Насчет всех этих обид, налаживания и разлаживания отношений мне хочется заметить следующее. Если уж ты в темные времена пишешь искренне, правдиво и при этом талантливо, будь готов к тому, что тебя не будут печатать, а если что-то прошло, то будут ругать на все корки. Писатель, творящий в такую эпоху, должен обладать силой духа. Может быть, она у Гроссмана и была, но в изложении Липкина он предстает совсем иным. Может быть, и сам Липкин был за что-то обижен на жизнь, был недоволен своей жизнью и судьбой. Ну что делать? Обида – не лучший советчик в жизни.
Если вспомнить высказывание Михаила Веллера, приведенное выше, думаю, это не всегда верно. Видимо, можно быть и евреем и не лакеем, но и не гладиатором.
И последние – оптимистические – аккорды.
Моя знакомая Наташа Нейман рассказала, что ее мама, прочитав номер альманаха, попросила мужа сделать на него подписку. А Наташин папа был далек от литературных дел, у него было другое направление. И он подписался на журнал «Москва», к счастью, на полгода. А надо сказать, что этот журнал не жаловали те, кто читал, скажем, «Новый мир», - тогда не было разделения на правых и левых, но было разделение на литературном фронте. И вот когда пришел первый номер журнала «Москва», в семействе разразился грандиозный скандал. Наташе было тогда 11 лет, но она этот скандал запомнила и информацию, что есть такой альманах, тоже. Гораздо позже, уже взрослой, она прочла оба номера. Она, как и ее мама, принадлежала к той публике, которая читала «Новый мир».

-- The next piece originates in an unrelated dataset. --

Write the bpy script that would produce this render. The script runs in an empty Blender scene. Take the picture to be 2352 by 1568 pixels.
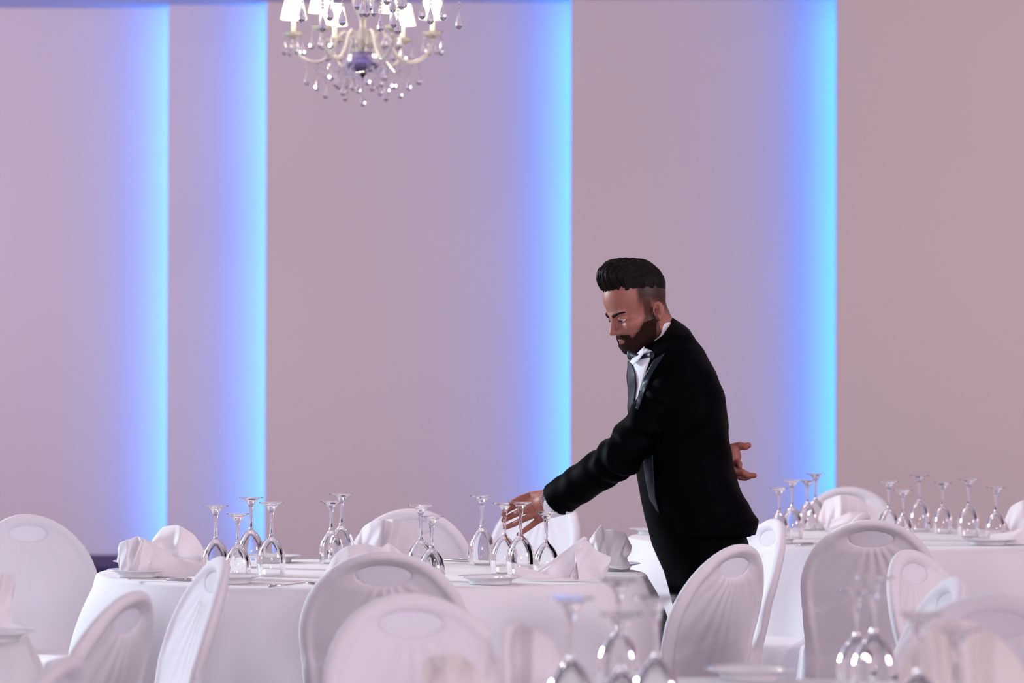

Как-то мы с папой вдвоем пошли на дачу к Чуковскому Корнею Ивановичу. Там была молодая американская семья - папа, мама и двое маленьких детей. Папа, американский профессор (русская литература), приехал в СССР по обмену – наш профессор уехал туда. И когда Корней Иванович сказал, что вот это - Казакевич, главный редактор альманаха «Литературная Москва», эти молодые американцы пришли в восторг, и глава семейства сказал, что можно взять с собой один томик альманаха, приехав в Америку, продать его, и денег хватит на путешествие по всей Америке - так там ценится этот альманах. Это было уже через несколько лет после всей этой скандальной истории.